Est-ce Venise ou Stockholm ? Venise du Nord, illusoire Venise, calmée, refroidie, sous une lumière qui ne vibre pas. Et là-bas, où s’efface la rive presque évanouie, avec ses collines et ses dômes, au delà du bras de mer tout moiré de rouge et de vert vif, n’est-ce pas une image, un peu diminuée, de Stamboul ?

Non, Stockholm est bien lui-même, et si, partout, dans les monuments, dans les palais, dans les musées, et jusque dans cette aménité cérémonieuse des Suédois qui se vantent d’être « aussi polis que les Français, » je retrouve des influences méridionales, Stockholm a su garder son âme sous les parures de pierre qu’il doit aux influences successives de la France et de l’Italie.

Je resterai ici trop peu de temps pour connaître cette ville qui a surpassé mon attente, ville-archipel, mariage de la terre, du lac et de la mer, îlots émiettés, architectures fantasques surgissant des eaux et des jardins. Je n’aurai visité ni le Château, ni l’église de Riddarholm, le Panthéon suédois, — qu’on répare, — ni les domaines royaux des environs, Drottingholm, Ulriksdal, où l’on trouve les plus belles collections de Gobelins, où rôdent les fantômes tragiques, capricieux, tristes ou charmants, de Gustave III, de Sophie-Madeleine, d’Hedvige-Eléonore, de Louise Ulrique, et de Fersen.

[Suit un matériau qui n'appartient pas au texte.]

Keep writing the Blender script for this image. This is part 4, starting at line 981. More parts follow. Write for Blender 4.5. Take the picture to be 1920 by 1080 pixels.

Mais j’ai vu la « terrasse Fersen, » seul vestige de l’hôtel qu’habita le beau Suédois aimé d’une reine, dont j’ai relu ici même, dans le livre émouvant de M. de Heidenstam, le roman si pur et si douloureux. Et, dans les salles de l’Académie de peinture, guidée par M. le docteur Gauffin qui connaît parfaitement l’art et le génie du XVIIIe siècle, j’ai admiré, parmi cent chefs-d’œuvre, la magnifique collection des Roslin.